Allowances made however, even these young hearts felt a new life in Hegel's doctrines. Rosenkranz writes:
"That the negative is an immanent determination of the Absolute itself; and for this sole reason suppressed by it; the knowledge of the necessity of pain for the mind, but also of the mind's power, capable of bearing with contradiction, of overcoming it, of emerging victorious from all struggles, even the hardest, to be reconciled with itself; the certitude that the enjoyment of pure and simple truth is already possible in this life and that the Divine fills also this present reality, on the sole condition of having the eyes and ears of the mind to see and hear it. - This certainly became the principle of the intellectual and moral renaissance of a number of men gravely affected by a vague nostalgia, by the climate of the "beautiful soul", by superstitious belief..." (577-78)
The Confessions of Kapp and the poems addressed to Hegel by students on his birthday and other occasions bear witness to this influence, which was as important as his purely scientific influence.
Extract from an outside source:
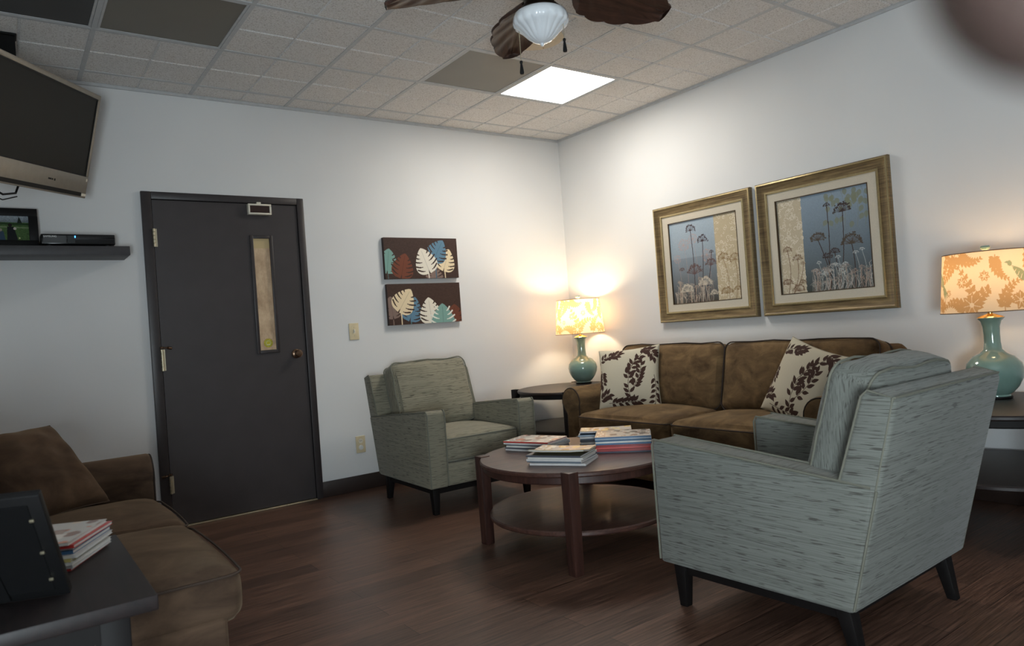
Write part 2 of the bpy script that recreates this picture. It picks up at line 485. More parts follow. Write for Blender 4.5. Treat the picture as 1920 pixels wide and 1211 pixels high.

Rosenkranz reproduces some the poems - reflective, admiring, verging on the idolatrous at times.

These birthday celebrations reached their height in 1826 and a letter of Hegel to his family then in Nuremberg describes the event. He sat for a bust, there was a convivial gathering, gifts were offered, poems read and music played. Newspaper reports of this, combined with celebrations of Goethe on the following day (28 August) generated a reaction.